Stated problem. Look through the listing below for the line containing "Model this scene". Copy it and each line after it up to and including the line containing "PI = math.pi", exactly, leaving out pictures.

Exercise data.

- - -

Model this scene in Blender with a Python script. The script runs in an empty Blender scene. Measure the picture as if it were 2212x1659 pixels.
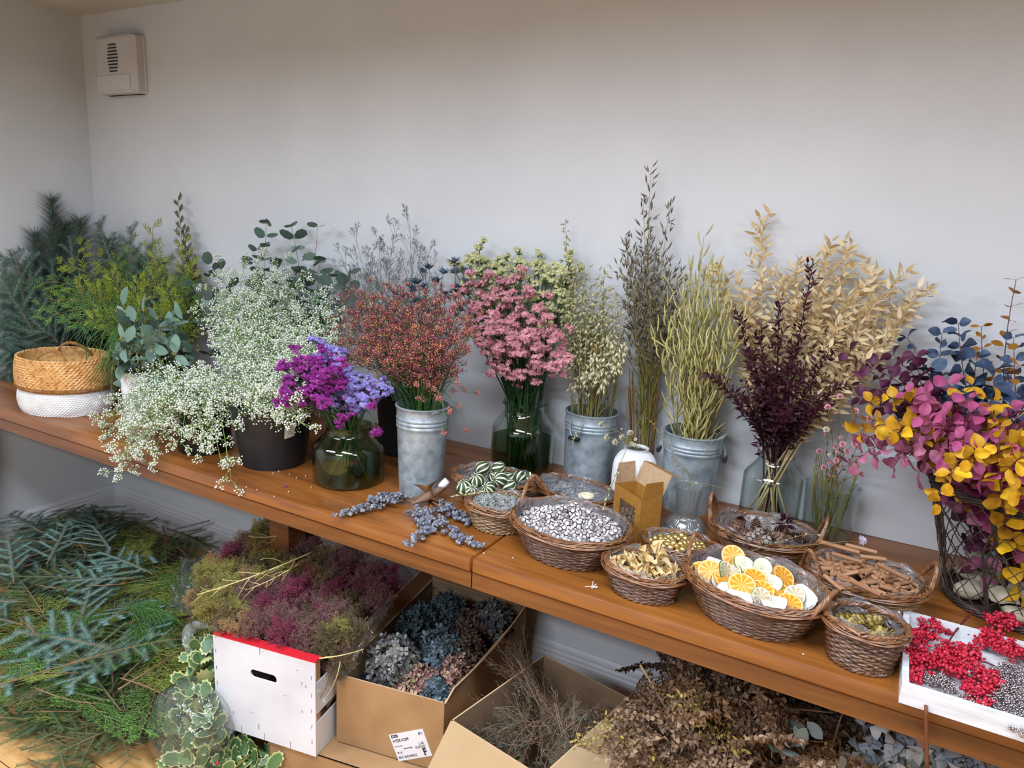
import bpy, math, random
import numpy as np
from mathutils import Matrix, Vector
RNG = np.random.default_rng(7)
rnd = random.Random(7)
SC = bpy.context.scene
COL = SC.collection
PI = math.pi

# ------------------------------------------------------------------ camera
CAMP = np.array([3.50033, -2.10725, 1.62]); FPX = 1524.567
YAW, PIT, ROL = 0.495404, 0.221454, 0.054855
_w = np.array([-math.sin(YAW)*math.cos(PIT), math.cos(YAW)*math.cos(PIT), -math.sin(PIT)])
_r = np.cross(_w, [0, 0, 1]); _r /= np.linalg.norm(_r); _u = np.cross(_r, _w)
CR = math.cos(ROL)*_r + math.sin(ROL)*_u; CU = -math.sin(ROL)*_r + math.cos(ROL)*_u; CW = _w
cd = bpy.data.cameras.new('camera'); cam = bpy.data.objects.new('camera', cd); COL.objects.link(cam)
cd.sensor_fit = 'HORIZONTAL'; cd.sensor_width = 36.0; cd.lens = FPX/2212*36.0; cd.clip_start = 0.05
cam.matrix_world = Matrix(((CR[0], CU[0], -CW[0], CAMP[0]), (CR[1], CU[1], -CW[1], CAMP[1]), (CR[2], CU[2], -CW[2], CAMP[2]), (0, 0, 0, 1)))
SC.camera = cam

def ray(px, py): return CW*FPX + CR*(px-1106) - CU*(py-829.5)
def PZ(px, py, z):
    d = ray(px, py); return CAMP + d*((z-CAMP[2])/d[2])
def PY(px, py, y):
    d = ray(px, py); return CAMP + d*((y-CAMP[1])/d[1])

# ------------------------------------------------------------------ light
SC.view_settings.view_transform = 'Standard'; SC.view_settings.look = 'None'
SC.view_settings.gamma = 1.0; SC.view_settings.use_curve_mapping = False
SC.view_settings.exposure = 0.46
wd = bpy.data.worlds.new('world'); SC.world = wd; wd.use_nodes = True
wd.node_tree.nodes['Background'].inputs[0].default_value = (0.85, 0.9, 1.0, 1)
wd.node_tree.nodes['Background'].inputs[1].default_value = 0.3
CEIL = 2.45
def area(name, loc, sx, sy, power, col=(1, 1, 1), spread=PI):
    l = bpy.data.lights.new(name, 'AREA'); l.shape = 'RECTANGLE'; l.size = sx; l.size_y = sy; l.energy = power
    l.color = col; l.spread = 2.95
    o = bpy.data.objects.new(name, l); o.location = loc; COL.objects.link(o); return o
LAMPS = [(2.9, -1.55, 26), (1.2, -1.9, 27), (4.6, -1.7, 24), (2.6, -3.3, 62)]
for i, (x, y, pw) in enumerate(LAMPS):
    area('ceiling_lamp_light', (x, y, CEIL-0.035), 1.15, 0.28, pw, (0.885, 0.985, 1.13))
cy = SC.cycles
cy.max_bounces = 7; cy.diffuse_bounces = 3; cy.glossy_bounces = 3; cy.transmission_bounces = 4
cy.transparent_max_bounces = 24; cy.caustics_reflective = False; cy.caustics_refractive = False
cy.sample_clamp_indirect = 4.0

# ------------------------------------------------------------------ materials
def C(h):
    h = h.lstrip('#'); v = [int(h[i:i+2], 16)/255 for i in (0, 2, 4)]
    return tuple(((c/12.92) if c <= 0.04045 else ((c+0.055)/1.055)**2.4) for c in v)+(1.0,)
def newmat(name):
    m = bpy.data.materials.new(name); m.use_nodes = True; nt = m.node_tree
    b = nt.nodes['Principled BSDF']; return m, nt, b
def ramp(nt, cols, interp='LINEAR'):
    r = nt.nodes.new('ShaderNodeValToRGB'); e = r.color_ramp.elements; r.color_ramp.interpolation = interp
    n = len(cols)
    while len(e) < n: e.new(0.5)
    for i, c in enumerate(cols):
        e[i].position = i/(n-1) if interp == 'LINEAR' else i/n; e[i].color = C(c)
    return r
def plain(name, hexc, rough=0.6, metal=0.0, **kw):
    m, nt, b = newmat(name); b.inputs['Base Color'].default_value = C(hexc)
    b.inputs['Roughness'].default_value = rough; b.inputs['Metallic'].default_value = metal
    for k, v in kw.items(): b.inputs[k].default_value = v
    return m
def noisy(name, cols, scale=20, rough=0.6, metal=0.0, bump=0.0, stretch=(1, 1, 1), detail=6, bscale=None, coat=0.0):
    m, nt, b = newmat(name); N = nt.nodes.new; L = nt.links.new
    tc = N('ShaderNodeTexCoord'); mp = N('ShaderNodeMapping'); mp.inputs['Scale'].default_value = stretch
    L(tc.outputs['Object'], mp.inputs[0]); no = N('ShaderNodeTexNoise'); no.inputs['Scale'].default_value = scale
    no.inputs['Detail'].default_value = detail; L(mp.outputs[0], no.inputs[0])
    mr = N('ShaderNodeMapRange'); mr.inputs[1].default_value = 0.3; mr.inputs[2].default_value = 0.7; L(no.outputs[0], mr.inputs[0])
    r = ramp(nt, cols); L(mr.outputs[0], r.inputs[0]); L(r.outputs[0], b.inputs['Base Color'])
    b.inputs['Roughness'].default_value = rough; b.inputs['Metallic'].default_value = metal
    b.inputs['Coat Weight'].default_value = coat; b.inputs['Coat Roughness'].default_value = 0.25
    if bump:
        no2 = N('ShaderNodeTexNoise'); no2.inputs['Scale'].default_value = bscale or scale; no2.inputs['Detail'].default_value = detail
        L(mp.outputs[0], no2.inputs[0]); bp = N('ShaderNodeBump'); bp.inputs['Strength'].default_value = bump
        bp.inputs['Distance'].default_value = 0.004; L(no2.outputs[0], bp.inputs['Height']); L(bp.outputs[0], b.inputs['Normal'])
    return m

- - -

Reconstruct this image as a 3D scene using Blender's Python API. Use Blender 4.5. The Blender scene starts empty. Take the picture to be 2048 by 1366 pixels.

- - -

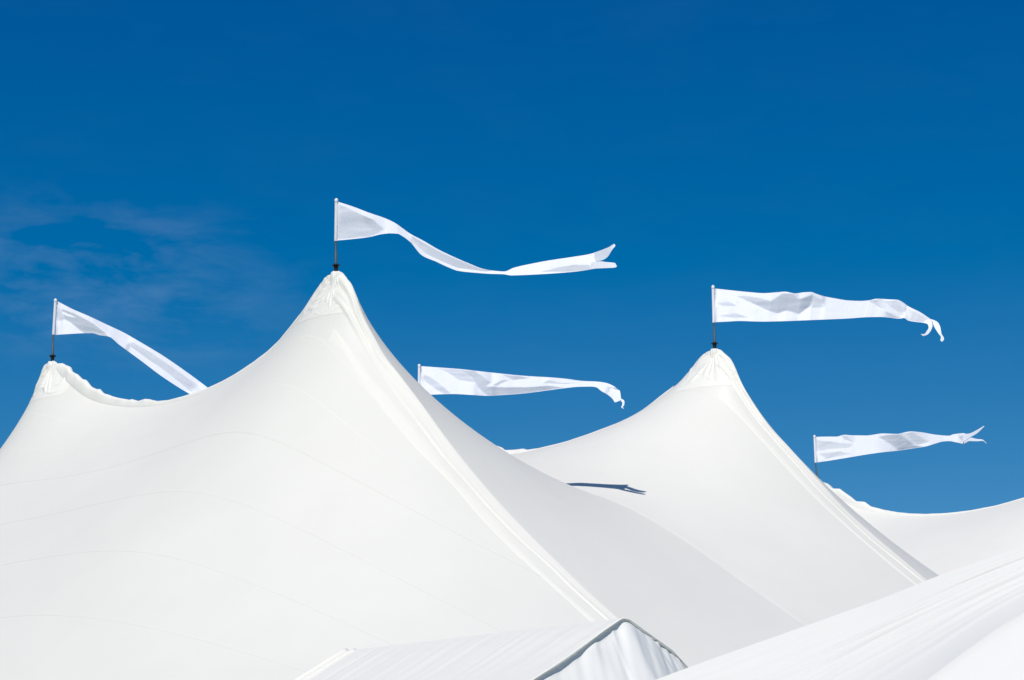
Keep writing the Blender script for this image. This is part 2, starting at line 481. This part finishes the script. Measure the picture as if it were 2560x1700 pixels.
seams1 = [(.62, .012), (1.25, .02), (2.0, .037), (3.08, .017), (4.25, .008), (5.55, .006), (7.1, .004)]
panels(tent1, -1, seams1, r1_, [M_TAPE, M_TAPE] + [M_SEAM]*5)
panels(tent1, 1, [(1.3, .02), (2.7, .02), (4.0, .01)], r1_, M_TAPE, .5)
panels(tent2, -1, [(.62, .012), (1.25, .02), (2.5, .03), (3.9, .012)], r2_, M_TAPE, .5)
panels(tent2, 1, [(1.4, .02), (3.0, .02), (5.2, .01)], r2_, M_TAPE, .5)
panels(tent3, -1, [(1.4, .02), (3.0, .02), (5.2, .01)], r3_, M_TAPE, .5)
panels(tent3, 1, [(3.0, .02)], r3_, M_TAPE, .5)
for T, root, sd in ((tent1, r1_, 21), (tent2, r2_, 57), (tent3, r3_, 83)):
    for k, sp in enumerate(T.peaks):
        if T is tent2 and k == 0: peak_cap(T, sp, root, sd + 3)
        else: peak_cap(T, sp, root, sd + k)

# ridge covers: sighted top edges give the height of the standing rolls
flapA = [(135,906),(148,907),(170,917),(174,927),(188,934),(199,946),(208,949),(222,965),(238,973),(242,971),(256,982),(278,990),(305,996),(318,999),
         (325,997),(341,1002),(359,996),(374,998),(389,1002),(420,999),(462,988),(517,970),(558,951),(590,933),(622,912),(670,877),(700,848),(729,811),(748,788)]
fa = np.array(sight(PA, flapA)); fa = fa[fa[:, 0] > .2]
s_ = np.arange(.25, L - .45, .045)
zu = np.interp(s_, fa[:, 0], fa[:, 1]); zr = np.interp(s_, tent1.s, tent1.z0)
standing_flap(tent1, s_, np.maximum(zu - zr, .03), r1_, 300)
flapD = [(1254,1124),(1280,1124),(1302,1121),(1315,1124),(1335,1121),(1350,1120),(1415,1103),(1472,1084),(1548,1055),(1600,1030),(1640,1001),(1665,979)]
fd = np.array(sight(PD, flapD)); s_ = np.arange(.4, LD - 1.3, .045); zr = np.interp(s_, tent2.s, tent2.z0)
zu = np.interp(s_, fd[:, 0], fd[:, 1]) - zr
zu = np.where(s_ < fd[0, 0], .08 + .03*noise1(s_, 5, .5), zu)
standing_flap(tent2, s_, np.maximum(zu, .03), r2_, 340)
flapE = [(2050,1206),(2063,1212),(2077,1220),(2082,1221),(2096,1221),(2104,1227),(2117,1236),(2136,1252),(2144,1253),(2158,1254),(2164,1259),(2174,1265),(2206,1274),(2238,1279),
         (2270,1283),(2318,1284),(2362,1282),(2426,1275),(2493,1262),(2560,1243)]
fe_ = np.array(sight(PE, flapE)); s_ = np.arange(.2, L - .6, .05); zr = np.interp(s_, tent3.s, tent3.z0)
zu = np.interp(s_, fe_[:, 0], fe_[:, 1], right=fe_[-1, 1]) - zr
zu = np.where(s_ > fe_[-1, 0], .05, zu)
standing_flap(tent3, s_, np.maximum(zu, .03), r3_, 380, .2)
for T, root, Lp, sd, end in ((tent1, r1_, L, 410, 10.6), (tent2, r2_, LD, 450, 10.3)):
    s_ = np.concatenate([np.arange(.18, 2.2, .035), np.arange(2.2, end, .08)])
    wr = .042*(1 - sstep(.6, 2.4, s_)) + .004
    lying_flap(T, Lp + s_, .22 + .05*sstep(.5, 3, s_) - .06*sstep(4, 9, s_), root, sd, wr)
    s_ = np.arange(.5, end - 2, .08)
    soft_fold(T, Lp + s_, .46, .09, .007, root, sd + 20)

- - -

Result below.
Model this scene in Blender with a Python script. The script runs in an empty Blender scene. Measure the picture as if it were 2212x1659 pixels.
import bpy, math, random
import numpy as np
from mathutils import Matrix, Vector
RNG = np.random.default_rng(7)
rnd = random.Random(7)
SC = bpy.context.scene
COL = SC.collection
PI = math.pi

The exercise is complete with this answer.